Hereafter belongs to the long art historical tradition of memento mori, representations aimed at reminding the receiver of their own mortality. Notable filmic examples include Stan Brakhage’s The Act of Seeing with One’s Own Eyes(1971), which records autopsies being performed in a Pittsburgh morgue and Kenji Onishi’s feature-length documentary A Burning Star (1995), a very personal record of his father’s funeral and cremation. By contrast to these other two films, Goldstein’s project shies away from the imaging of the flesh, instead making space for our own projections and assumptions to be engaged. This absence of the dead body produces its own anxiety and may symbolize our desire to retract from the sight of death. By this absence, Goldstein intends to highlight a limitation of our culture: the lack of a contemporary vocabulary and rituals around death. This loss of understanding and inability to communicate around death in everyday life is at odds with the staggering proliferation of corpses in popular forensic serials that exploit death for its gruesome theatricality. This discrepancy between representation and experience forms the subject of the installation.

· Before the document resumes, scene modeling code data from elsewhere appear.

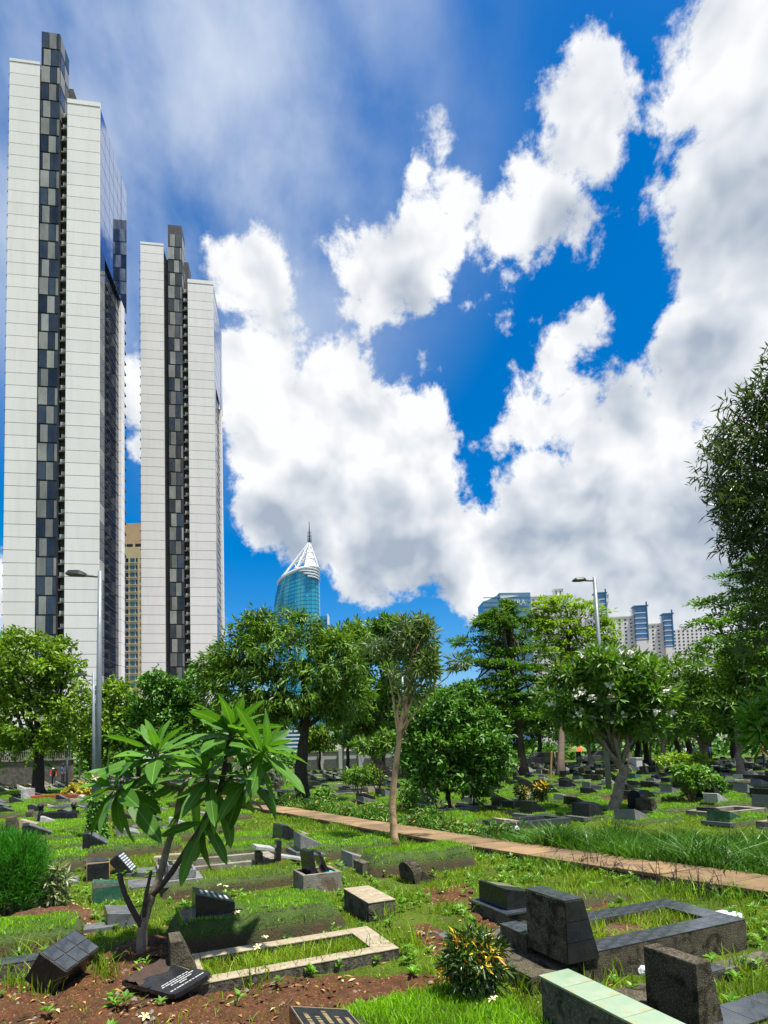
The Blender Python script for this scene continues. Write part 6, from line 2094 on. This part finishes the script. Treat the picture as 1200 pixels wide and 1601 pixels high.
# ------------------------------------------------------------------ lamp posts and poles
def lamp(label, base, top, head_px, r, Y, arm=True, ivy=False, mat='galv'):
    p = Vector((base.x, base.y, 0))
    t = empty('street_lamp', p, 0, label, 'street lamp')
    T = top - p
    MB().tube([(0, 0, -0.1), tuple(T * 0.5), tuple(T)], [r * 1.25, r, r * 0.8], 12).build('pole', Mt[mat], t, smooth=True)
    if arm:
        hp = head_px - p
        dv = (hp - T)
        st = T - Vector((0, 0, 0.12))
        MB().tube([tuple(st), tuple(st + dv * 0.45 + Vector((0, 0, 0.06)))], r * 0.45, 8).build('arm', Mt[mat], t, smooth=True)
        m = MB()
        e0 = st + dv * 0.42 + Vector((0, 0, 0.06))
        e1 = hp
        ax = (e1 - e0).normalized()
        sd_ = Vector((0, 1, 0))
        w = max(0.09, r * 2.2)
        vs = []
        for f, ww, hh in ((0, .5, .05), (.25, 1, .09), (.8, 1, .08), (1, .6, .03)):
            c = e0.lerp(e1, f)
            vs += [c + sd_ * w * ww, c - sd_ * w * ww, c - sd_ * w * ww * .8 + Vector((0, 0, hh)), c + sd_ * w * ww * .8 + Vector((0, 0, hh))]
        fs = [(0, 1, 2, 3), (15, 14, 13, 12)]
        for i in range(3):
            for j in range(4):
                fs.append((i * 4 + j, (i + 1) * 4 + j, (i + 1) * 4 + (j + 1) % 4, i * 4 + (j + 1) % 4))
        m.add(vs, fs)
        m.build('lamp_head', Mt['darkmetal'], t)
    if ivy:
        n = 1500
        a_ = rng.uniform(0, 6.28, n)
        z = rng.uniform(0, 1, n) ** 1.2 * 1.0
        rr = 0.09 + rng.uniform(0, 0.10, n) * (1.2 - z * 0.6)
        Pn = np.stack([np.cos(a_) * rr, np.sin(a_) * rr, z + 0.02], 1)
        cards('ivy', Pn, nrm(np.stack([np.cos(a_), np.sin(a_), rng.normal(-.5, .5, n)], 1)), nrm(rdir(n) + np.stack([np.cos(a_), np.sin(a_), 0.4 * np.ones(n)], 1)), 0.07, 0.05, Mt['shrub'], t, kind='stuff')
    return t


Y = 12.0
lamp('grey lamp post with ivy at its foot in front of the taller skyscraper', gp(152, 1321), at(156, 893, Y), at(104, 899, Y), 0.055, Y, ivy=True)
Y = 20.5
lamp('slimmer grey lamp post standing just behind the ivy-footed one', at(146, 1262, Y), at(146, 1052, Y), at(120, 1056, Y), 0.055, Y)
b = gp(952, 1240)
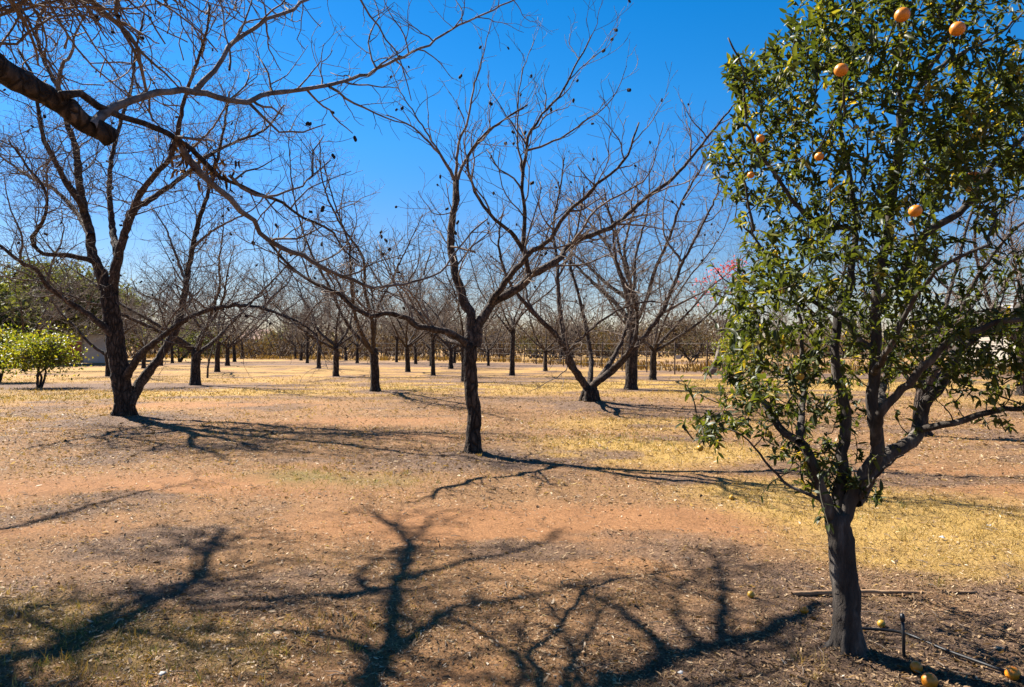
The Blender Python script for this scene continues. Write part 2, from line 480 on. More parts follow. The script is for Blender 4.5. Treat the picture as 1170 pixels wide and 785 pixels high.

Hereafter exercises an aesthetic of restraint – the image is based on limits and controls – the prohibition of viewing the dead body, the unmoving eye of the static camera and the spare composition of elements within the frame. Against this controlled aspect, the film itself unravels. Goldstein has chosen to suspend the film loop across a number of rollers, rendering it even more vulnerable to the accumulation of dust and other ambient particles that will spell its eventual obliteration. Supporting the filmic presentation, Goldstein is also exhibiting a series of text slides based on various witness accounts of death gathered both from private individuals and frontline workers. Since spoken language is missing from the film portrait, the slide projections supplement the core composition by addressing the question of how we verbalize the experience of death in common vernacular.